Kürtlere yönelik saldırılar kesinlikle planlıdır. Devlet içinde illegal biçimde örgütlendirilmiş özel savaş organları var. Bunlara bağlı tetikçi birimler var. Öte yandan zaten MHP ve bazı partiler içinde Kürtleri sindirmek için saldıracak bir zihniyet var. Bunlar da devlet yetkililerinin söylemlerine göre harekete geçiyorlar. Özel savaş organının da MHP ya da başka partiler içinde talimat alınca harekete geçen elemanları bulunmaktadır. Bunları geçmişte çok yazıldığı ve çizildiği için belirtiyoruz. Öyle ki, MHP’li yetkililer bile bu durumu kabul etmişlerdir. Son zamanlarda Kürtlere yönelik saldırı gerçekleştirenlerin de bozkurt işareti yapmaları da bir tesadüf değildir. Şimdi sahiplenilmese de ileride bunlara kahraman muamelesi yapılacağını geçmişten çok iyi biliyoruz.

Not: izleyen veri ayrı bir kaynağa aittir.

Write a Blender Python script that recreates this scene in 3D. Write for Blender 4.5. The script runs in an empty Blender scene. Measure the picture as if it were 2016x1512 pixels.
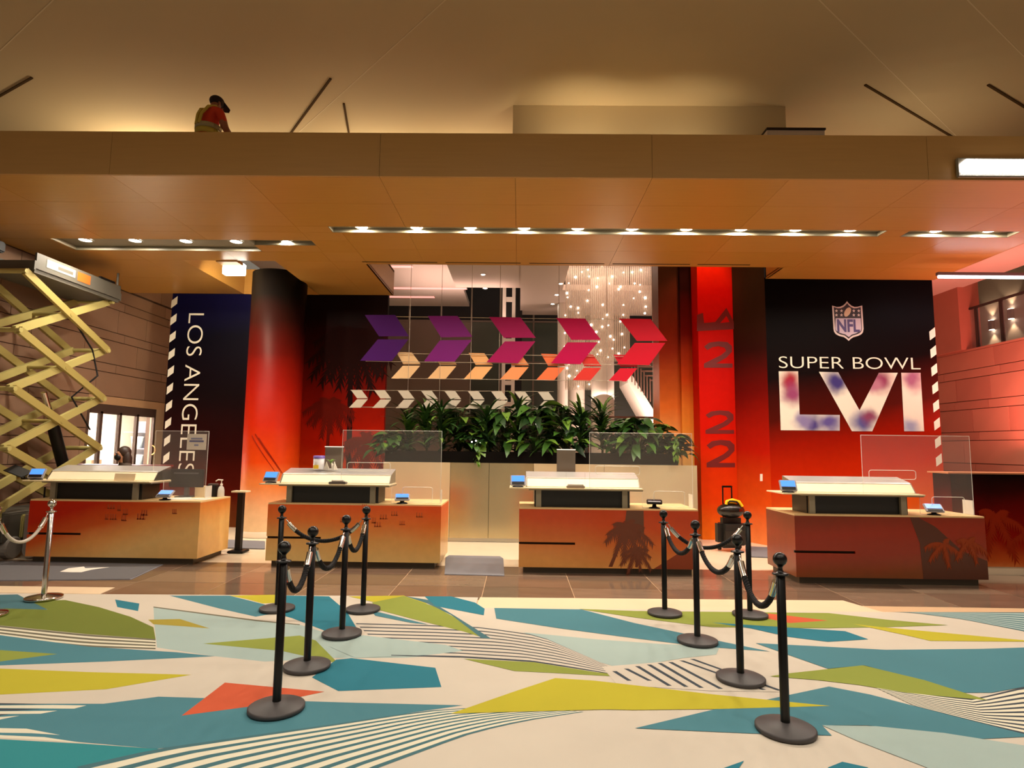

90’lı yıllardan bu yana Türkiye’nin il ve ilçelerinde Kürtlere yüzlerce saldırı yapılmıştır. Bunların çoğunluğu da linç amaçlı toplu yapılan saldırılardır. Çarpıtıldığı gibi bu saldırılar toplumdaki herhangi bir husumetten kaynaklanmış saldırılar değildir. Kürtlerin ötekileştirilmesi, terörist ya da terörü destekleyenler olarak gösterilmesi Kürtlerin hedeflenmesini beraberinde getirmektedir. Kürtlerin Kürtçe konuşmasına, Kürtçe müzik dinlemesine tahammül edilmemesi terörist ve terör denilirken neyin kastedildiğini de gözler önüne sermektedir.
Bu saldırıların neden yapıldığını artık tüm Kürtler de demokrasi güçleri de biliyor. Kürtleri sindirmekten çok, daha da öfkelendiriyor. Kürtlerin ulusal bilinçlerini geliştiriyor. Çünkü bu saldırılar Kürtlerde dayanışma bilincini geliştiriyor. Kürt oldukları için hedeflendiklerini düşünerek toplumsal duyguları artıyor. Bir zamanlar Diyarbakır Zindanı’nda Türk olduğunu kabul etmeyenler işkence görüyordu. Tüm tutsakların Kürtlüğünü inkar edip Türkleşmeleri dayatılıyordu. Sonuçta bu politika ve uygulamalara karşı büyük bir direniş gelişti. Öyle ki, Türkiye’de birçok kesim PKK’yi Diyarbakır Zindanı’ndaki baskılar yarattı, demiştir. Kuşkusuz PKK’yi bu zindan yaratmadı. PKK’yi 70 yıllık Kürt soykırımını hedefleyen politikalar ortaya çıkardı. Şark Islahat Planı bu devletin Kürtler üzerinde nasıl bir soykırım politikası uyguladığının somut belgesidir. Zaten 70 yıllık tüm uygulamalar bu gerçekliği ortaya koymuştur. PKK’yi ortaya çıkaran bu politikalar ve uygulamalar olmuştur. Ancak 12 Eylül ve Diyarbakır Zindanı’ndaki uygulamalar PKK’nin ortaya çıkış gerekçelerini ve tezlerini doğruladığından, oradaki uygulamalar ve PKK’lilerin gösterdiği direniş PKK’nin büyümesinde önemli bir rol oynamıştır.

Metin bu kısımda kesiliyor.